Gay Rights Advocates Split Over Paul Ryan

Since his pick as Mitt Romney's running mate, Paul Ryan has not spoken about his position on gay rights. But the Log Cabin Republicans, one of just two conservative gay rights groups in the country, has pointed to him as a model for how to reach gay voters.

In an opinion piece in the Daily Caller, the group's executive director, R. Clarke Cooper, celebrated Ryan's "economic vision," alongside his 2007 vote in favor of the Employment Nondiscrimination Act (ENDA), a law that would make it illegal for employers to discriminate based on sexual orientation.

Back in the 1990s, Romney supported ENDA as well. In a letter to the Log Cabin Republicans he pledged to co-sponsor the legislation at the federal level, but in 2006, he said he had reversed his position on the bill.

"Romney should take a page from his running mate’s playbook and support stronger workplace nondiscrimination laws," Cooper wrote.

Cooper also said that President Barack Obama failed to follow through on a pledge to sign an executive order banning discrimination against gay, bisexual and transgender people. He said that if Romney were to support the legislation he could, "draw a favorable contrast between himself and the president."
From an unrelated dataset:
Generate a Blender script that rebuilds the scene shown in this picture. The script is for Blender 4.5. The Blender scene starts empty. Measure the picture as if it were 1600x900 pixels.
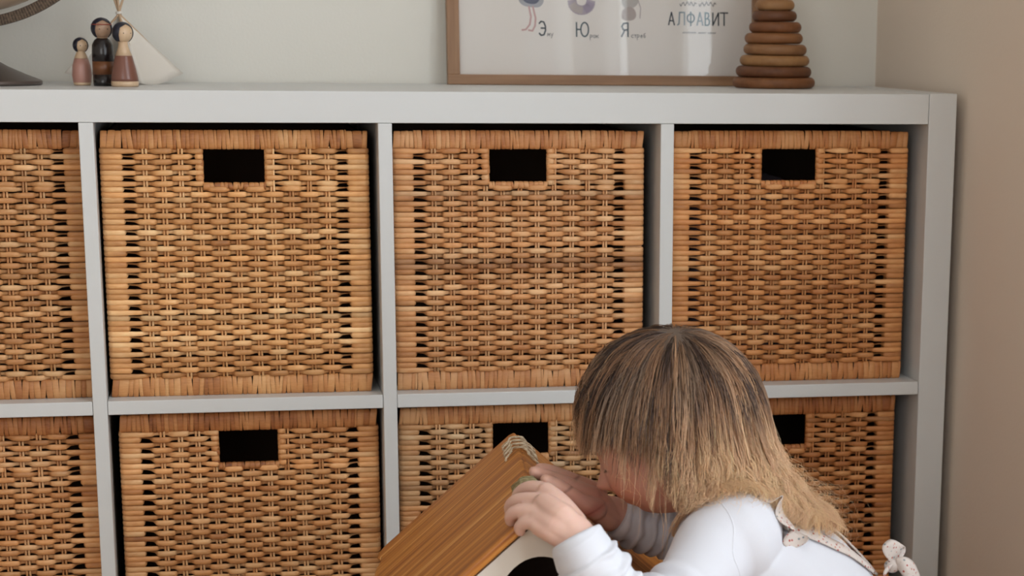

The Log Cabin Republicans have not yet endorsed Romney for president. Many gay Republicans have wavered in their support for Romney, partly because he signed a pledge opposing same sex marriage. But Ryan's vote for ENDA has made some of them more excited about the presumptive Republican presidential nominee.

"Our members are thrilled," Cooper told The Huffington Post.

Other gay rights advocates are less confident in Ryan's record. In 2007, before Ryan voted for ENDA, he voted to shelve the bill. On every other major piece of gay rights legislation, Ryan has angled against gay rights advocates. He supports the Defense of Marriage Act, voted in favor of the Marriage Protection act, voted against repealing the military's "don't ask don't tell" policy and voted against expanding the country's hate crime legislation to protect gay people.

"The folks over at Log Cabin are smoking some good stuff," said Jerame Davis, the executive director of the Stonewall Democrats, another partisan gay rights group. "He is not a friend to the LGBT community by any stretch of the imagination."

Ryan's congressional office directed questions about ENDA to Romney's campaign, and Romney's campaign did not respond to multiple requests for comment.